La possible candidature de Paul Biya, 92 ans et au pouvoir depuis 43 ans, à la présidentielle, fait débat dans la jeunesse camerounaise. Alors que certains appellent à un nouveau mandat, d'autres estiment qu'il est temps pour le président de céder la place à une nouvelle génération.
«Un nouveau mandat de Paul Biya? Je n’y crois plus», lâche Ibrahim Baba, 29 ans, en ajustant le moteur d’une moto dans son atelier du quartier Mokolo, à Yaoundé. Ange Ngandjo, 35 ans, banquier consultant, va plus loin: «Ce serait une candidature de trop. Il a donné ce qu’il pouvait. Notre génération, formée et compétente, veut aussi construire ce pays». Pour ce trentenaire, le chef de l’État devrait faire preuve «d’élégance républicaine» et céder la place.
Les Réactions de la Jeunesse Camerounaise
À l'Université de Yaoundé II
À l’université de Yaoundé II, Célestine Mbida, étudiante en droit de 24 ans, s’apprête à voter pour la première fois. Sans être ouvertement critique vis-à-vis du président sortant, elle estime que «ce scrutin représente beaucoup (...) C’est l’avenir du pays qui se joue. Je veux y participer».
Au Sein du RDPC
Le président nonagénaire, au pouvoir depuis 1982, n’a pas officialisé sa candidature. À un mois de la date légale de dépôt des candidatures, les appels à un nouveau mandat du chef de l’État se multiplient. Mais au Rassemblement Démocratique du Peuple Camerounais (RDPC), M. Biya, président national du parti, ne fait plus l’unanimité.
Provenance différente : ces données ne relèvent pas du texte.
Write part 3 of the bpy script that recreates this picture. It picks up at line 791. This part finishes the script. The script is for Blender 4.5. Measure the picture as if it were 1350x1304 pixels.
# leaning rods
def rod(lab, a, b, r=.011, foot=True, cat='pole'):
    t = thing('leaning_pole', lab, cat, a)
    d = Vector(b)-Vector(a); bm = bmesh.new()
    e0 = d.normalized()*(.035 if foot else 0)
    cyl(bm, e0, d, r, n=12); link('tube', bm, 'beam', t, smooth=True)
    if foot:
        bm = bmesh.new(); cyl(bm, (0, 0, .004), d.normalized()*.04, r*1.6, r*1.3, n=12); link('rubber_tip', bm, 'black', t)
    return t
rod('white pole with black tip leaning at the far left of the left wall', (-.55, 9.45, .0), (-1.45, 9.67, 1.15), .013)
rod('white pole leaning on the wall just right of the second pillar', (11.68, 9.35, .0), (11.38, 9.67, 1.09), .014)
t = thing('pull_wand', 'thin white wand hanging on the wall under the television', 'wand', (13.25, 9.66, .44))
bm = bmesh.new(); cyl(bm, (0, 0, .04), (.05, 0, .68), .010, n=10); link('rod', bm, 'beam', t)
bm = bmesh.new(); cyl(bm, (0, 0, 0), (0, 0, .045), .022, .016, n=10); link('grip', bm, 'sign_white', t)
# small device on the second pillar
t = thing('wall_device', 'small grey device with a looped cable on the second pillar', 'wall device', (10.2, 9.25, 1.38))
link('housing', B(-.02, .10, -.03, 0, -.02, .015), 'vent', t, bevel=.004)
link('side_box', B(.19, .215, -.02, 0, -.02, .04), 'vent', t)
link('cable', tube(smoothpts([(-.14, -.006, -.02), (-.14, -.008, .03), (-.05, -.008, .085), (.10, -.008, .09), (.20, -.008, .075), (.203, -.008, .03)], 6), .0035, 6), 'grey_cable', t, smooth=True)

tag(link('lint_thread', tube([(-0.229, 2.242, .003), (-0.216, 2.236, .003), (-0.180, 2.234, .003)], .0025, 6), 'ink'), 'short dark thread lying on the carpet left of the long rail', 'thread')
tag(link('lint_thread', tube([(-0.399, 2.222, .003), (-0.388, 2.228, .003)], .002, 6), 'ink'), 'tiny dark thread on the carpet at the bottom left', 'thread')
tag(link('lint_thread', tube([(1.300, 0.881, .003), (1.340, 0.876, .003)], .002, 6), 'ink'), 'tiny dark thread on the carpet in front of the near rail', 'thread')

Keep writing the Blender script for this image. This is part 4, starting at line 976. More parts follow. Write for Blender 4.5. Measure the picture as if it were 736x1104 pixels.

Certains militants plaident pour la continuité et d’autres, comme Léon Theiller Onana, conseiller municipal RDPC de Monatélé, à 70km de Yaoundé, dénoncent l’absence de congrès depuis 2011, qu’ils jugent incompatible avec une nouvelle investiture. Le 25 mars, il a même saisi la justice à Yaoundé pour contester la «légalité et la légitimité» des instances dirigeantes du RDPC.
Les Partisans du Chef de l'État
Pour faire face aux critiques plus ou moins larvées de la jeune génération, les partisans du chef de l’État s’organisent. Dans l’Extrême-Nord, région où le taux de pauvreté avoisine 69%, un rassemblement baptisé «100'000 jeunes unis derrière Paul Biya en 2025», s’est tenu samedi à Maroua, un bastion longtemps favorable au président.
«Le président a initié plusieurs projets ayant eu un impact direct sur le développement du Grand Nord. Il mérite notre soutien. Continuer dans cette voie est essentiel», défend Mohamadou Atikou Kalda, coordonnateur de la Plateforme des Jeunes de l’Extrême-Nord pour l’Émergence. Selon les initiateurs du rassemblement, l’objectif est de faire bloc autour de Paul Biya pour «une victoire éclatante lors de la présidentielle d’octobre prochain».
Critiques et Mise en Scène
Mais sur place, certains observateurs dénoncent une mise en scène. «Les gens doivent avoir le courage de dire à Biya qu’il a échoué. Ils ont ramassé des enfants pour faire croire qu’il a encore du soutien dans l’Extrême-Nord. C’est faux, c’est de la mascarade», accuse un jeune homme dans une vidéo largement diffusée sur les réseaux sociaux.
Les Attentes de la Jeunesse
Pour Aristide Mono, docteur en sciences politiques de l’Université de Yaoundé II, les attentes de la jeunesse sont grandes. «Que l’on soit jeune, vieux, femme ou homme, les préoccupations sont les mêmes: insécurité persistante dans l’Extrême-Nord, crise (séparatiste) anglophone, chômage élevé, coût de la vie, tribalisme», explique-t-il à l’AFP.
Selon lui, «la jeunesse, comme les autres couches sociales, s’interroge sur l’après-Biya. Car un jour ou l’autre, d’une manière ou d’une autre, Paul Biya ne sera plus au pouvoir. Il faut donc anticiper et organiser l’alternance, pour éviter les crises de succession qui ont souvent débouché sur des guerres civiles».
L'Image du Pays à l'International
Cette incertitude pèse sur l’image du pays à l’international. Dans un rapport de novembre 2024, l’agence de notation américaine Fitch alerte: «L’absence de plan de succession et les divisions internes au sein du parti au pouvoir exacerbent le risque d’une transition désordonnée du pouvoir».
Avec ces enjeux cruciaux en jeu, la jeunesse camerounaise se prépare à jouer un rôle déterminant dans l'avenir politique de leur pays.